Why do NZ service industries under-perform?
Productivity Commission seeks submissions by August 23.
Productivity Commission seeks submissions by August 23.
New Zealand's productivity watchdog is turning its attention to why service industries, making up more than two-thirds of economic activity, under-perform compared to the same sector in other developed economies.
Releasing the first of two reports for public comment, the Productivity Commission says the services sector "includes industries with the lowest levels of labour productivity in the economy and also some with comparatively high levels".
Areas such as wholesale and retail services, and "person-centred" industries such as tourism "have low productivity levels compared to most of the information-services industries".
"Average output per hour in 2010 ranged from a low of $21 in the accommodation and food services industry to around $100 or more in information media and telecommunications; finance and insurance; and rental, hiring and real estate services."
However, even information and communications technology services are tending to show lower productivity gains than comparable parts of the Australian, American and UK economies, commission chairman Murray Sherwin.
"Evidence from the US retail industry and Australian wholesale trade industry have shown a significant relationship between ICT investment and productivity growth. In New Zealand, these industries are both relatively poor productivity performers."
As a result, one of three big questions the commission is posing is whether there are barriers to the effective use of ICT in these industries and what policy changes could assist.

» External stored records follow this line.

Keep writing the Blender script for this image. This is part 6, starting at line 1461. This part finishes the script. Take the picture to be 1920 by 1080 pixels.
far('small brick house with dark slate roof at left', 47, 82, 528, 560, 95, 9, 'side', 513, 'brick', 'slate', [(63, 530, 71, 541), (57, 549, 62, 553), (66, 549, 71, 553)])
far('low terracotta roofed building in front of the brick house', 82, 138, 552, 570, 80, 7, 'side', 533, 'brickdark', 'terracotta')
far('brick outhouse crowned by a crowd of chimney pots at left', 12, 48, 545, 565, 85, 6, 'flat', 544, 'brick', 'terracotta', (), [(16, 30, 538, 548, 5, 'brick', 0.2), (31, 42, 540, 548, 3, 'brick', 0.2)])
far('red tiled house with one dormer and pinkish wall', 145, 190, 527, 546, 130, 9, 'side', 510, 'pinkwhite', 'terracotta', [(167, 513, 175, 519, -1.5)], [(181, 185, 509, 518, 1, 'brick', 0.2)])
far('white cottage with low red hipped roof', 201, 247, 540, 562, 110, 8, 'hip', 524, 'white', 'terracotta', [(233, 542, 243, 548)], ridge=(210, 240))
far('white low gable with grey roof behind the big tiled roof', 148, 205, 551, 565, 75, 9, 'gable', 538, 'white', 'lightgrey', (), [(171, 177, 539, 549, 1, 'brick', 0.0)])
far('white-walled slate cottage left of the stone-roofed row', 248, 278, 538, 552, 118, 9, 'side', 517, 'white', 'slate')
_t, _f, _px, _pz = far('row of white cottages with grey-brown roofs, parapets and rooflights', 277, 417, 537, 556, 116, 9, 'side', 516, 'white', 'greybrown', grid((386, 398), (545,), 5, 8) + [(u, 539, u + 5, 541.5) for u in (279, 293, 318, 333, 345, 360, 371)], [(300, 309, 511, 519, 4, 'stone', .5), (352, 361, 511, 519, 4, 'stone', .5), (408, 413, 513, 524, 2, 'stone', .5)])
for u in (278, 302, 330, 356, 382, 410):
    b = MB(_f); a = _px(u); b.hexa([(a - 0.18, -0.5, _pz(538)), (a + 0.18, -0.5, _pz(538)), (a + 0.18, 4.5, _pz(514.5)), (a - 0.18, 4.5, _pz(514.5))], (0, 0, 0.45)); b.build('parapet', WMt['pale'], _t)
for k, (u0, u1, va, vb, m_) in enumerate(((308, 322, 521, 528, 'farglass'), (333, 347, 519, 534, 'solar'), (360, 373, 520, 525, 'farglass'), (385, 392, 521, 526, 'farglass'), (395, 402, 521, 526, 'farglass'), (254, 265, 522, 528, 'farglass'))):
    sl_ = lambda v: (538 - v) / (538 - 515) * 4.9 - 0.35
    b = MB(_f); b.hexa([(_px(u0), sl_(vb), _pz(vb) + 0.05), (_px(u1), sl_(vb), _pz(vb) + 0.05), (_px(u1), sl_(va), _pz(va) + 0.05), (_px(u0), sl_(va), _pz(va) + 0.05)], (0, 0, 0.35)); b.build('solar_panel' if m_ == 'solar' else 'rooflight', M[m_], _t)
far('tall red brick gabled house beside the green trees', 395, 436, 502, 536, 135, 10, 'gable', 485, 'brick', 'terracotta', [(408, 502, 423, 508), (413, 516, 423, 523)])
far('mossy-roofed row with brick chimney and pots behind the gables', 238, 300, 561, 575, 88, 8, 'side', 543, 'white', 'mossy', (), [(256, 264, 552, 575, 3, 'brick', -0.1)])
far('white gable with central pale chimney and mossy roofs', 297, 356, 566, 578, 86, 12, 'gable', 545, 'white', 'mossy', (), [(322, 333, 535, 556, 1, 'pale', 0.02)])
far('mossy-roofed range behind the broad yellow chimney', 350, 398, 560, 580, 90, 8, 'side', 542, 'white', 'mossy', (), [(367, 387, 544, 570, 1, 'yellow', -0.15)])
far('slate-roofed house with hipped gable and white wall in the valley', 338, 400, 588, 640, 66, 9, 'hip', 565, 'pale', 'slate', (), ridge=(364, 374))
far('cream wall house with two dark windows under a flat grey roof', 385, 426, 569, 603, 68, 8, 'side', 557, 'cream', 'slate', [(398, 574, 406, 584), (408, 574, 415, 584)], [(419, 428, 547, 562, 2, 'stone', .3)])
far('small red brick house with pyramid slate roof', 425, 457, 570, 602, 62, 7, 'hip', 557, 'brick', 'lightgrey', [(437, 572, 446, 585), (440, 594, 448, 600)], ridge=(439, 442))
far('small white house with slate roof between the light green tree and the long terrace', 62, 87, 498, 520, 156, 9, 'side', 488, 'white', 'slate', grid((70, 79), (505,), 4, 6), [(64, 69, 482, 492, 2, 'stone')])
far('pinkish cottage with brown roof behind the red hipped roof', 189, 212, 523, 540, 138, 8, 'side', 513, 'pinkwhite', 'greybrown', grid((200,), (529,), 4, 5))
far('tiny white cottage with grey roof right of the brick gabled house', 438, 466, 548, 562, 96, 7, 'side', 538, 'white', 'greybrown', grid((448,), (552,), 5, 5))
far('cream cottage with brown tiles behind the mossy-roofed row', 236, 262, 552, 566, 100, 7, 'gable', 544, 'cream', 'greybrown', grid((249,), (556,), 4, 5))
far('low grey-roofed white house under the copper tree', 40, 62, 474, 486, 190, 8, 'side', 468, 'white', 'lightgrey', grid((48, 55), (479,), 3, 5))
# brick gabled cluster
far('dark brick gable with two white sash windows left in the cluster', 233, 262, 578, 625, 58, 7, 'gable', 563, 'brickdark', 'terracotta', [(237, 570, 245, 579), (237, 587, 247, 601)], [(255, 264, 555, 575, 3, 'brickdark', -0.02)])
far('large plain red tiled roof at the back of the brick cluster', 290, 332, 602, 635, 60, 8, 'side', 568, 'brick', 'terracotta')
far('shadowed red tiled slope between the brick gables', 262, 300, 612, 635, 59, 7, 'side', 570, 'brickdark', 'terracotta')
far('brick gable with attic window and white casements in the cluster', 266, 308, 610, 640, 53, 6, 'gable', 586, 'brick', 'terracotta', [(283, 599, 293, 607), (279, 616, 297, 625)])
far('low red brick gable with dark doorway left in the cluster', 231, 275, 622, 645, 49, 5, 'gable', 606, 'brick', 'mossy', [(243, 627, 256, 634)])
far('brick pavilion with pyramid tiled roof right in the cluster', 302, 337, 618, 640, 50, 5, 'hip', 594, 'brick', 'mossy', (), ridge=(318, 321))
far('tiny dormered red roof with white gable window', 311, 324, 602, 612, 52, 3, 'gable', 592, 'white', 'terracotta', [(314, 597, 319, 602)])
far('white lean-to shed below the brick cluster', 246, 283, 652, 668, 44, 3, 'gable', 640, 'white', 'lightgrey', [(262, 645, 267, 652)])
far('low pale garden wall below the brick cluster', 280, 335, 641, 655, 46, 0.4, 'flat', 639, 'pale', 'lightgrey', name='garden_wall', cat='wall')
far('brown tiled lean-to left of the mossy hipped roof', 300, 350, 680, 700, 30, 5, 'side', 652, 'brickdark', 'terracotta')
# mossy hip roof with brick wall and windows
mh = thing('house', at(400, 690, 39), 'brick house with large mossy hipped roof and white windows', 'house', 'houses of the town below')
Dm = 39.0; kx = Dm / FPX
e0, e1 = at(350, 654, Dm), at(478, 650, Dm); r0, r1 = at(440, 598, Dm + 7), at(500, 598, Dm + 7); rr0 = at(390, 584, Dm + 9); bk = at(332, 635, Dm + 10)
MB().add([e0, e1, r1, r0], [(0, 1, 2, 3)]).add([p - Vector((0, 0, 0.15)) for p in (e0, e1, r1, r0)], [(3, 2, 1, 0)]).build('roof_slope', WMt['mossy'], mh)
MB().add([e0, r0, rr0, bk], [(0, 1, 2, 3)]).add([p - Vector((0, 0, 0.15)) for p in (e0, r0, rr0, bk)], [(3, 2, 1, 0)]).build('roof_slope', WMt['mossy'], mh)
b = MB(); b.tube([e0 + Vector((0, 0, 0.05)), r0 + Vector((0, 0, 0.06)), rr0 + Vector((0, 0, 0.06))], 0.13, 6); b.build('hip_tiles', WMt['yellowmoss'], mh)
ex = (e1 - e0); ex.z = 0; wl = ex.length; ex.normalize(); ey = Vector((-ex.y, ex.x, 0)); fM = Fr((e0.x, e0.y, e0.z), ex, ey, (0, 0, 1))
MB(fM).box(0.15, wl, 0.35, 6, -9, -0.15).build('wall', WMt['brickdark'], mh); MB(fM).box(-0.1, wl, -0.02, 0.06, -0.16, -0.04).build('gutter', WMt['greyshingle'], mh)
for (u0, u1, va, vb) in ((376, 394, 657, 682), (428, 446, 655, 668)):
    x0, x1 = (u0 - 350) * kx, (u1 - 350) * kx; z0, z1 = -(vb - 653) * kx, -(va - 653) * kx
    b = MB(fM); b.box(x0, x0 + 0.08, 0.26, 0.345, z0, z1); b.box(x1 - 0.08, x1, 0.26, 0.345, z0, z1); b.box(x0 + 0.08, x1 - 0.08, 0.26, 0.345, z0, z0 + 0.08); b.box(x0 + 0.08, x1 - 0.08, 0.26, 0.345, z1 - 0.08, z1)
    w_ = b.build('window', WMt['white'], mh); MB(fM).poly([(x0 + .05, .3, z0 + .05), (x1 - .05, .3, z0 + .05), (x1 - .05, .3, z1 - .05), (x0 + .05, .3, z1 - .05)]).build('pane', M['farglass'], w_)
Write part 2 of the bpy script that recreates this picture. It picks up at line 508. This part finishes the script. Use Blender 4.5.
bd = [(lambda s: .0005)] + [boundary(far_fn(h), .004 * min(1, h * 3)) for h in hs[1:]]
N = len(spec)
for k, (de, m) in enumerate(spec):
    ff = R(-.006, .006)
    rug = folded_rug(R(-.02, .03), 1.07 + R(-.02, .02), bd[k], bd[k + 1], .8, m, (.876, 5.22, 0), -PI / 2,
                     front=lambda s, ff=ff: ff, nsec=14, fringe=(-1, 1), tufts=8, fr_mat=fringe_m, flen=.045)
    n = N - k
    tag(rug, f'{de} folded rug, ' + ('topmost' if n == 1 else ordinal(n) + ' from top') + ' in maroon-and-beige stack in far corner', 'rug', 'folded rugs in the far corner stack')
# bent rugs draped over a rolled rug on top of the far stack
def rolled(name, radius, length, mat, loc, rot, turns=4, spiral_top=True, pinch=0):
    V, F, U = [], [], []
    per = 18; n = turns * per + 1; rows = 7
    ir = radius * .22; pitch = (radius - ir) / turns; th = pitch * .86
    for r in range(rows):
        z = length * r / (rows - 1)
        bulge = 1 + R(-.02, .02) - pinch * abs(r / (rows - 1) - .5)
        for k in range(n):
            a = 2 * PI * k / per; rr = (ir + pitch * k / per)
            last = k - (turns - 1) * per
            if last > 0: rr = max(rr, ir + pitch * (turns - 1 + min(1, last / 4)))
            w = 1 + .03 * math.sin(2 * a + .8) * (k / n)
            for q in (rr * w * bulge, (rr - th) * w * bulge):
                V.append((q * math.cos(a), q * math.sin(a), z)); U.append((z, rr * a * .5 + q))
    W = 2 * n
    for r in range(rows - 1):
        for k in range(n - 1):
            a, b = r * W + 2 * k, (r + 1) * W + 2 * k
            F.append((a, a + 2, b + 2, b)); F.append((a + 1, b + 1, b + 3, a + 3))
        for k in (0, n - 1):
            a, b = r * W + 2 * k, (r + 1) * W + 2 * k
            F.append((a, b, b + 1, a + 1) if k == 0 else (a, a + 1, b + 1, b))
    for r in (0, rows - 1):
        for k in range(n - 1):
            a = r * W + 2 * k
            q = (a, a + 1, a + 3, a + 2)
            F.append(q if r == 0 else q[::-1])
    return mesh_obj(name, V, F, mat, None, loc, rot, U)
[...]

"Compared with the UK and Australia, New Zealand's service industries tend to have considerably lower levels of capital intensity", the report says, although around half of New Zealand's service industries have higher MFP levels than their Australian and UK counterparts.
"The positive productivity trends in some New Zealand service industries – such as information media and telecommunications – have not been strong enough to offset the weak performance of other service industries.
No New Zealand boost
"As a result, New Zealand has not received the boost to its economy-wide productivity growth that the US and some other countries have achieved from their services sectors since the mid-1990s."
One surprising area of "pretty awful" under-performance was in professional, scientific and technical services, Mr Sherwin told BusinessDesk.
"There might be measurement issues in that. We seem to have a capacity to provide scientific, engineering services and the like to the rest of the world, but the productivity looks woeful."
The report also notes that overall productivity performance "will suffer if low-productivity industries in an economy expand relative to high-productivity industries".
However, the role of such industries in creating large numbers of, albeit lower-paid, jobs meant they were important to the economy, Mr Sherwin says.
"A shift of employment into lower-productivity service industries and the expansion of these industries could thus be a contributor to New Zealand's disappointing productivity performance," the report says.
The commission's analysis of the overall shifts over time of output and employment towards low-productivity industries ... found that most growth in aggregate productivity arose from growth within industries rather than from shifts in employment and output across industries."
The other two big questions the report asks are whether there are policy options to increase competitiveness in service industries and whether current occupational licencing rules could be stifling the productivity of some service industries.
"Consumer protection is necessary in an area where it's hard to understand the services being bought, but when it protects the occupation, then you worry about it," Mr Sherwin says.
The commission will narrow down from three to two the big questions it tackles, subject to submissions, which are due by August 23.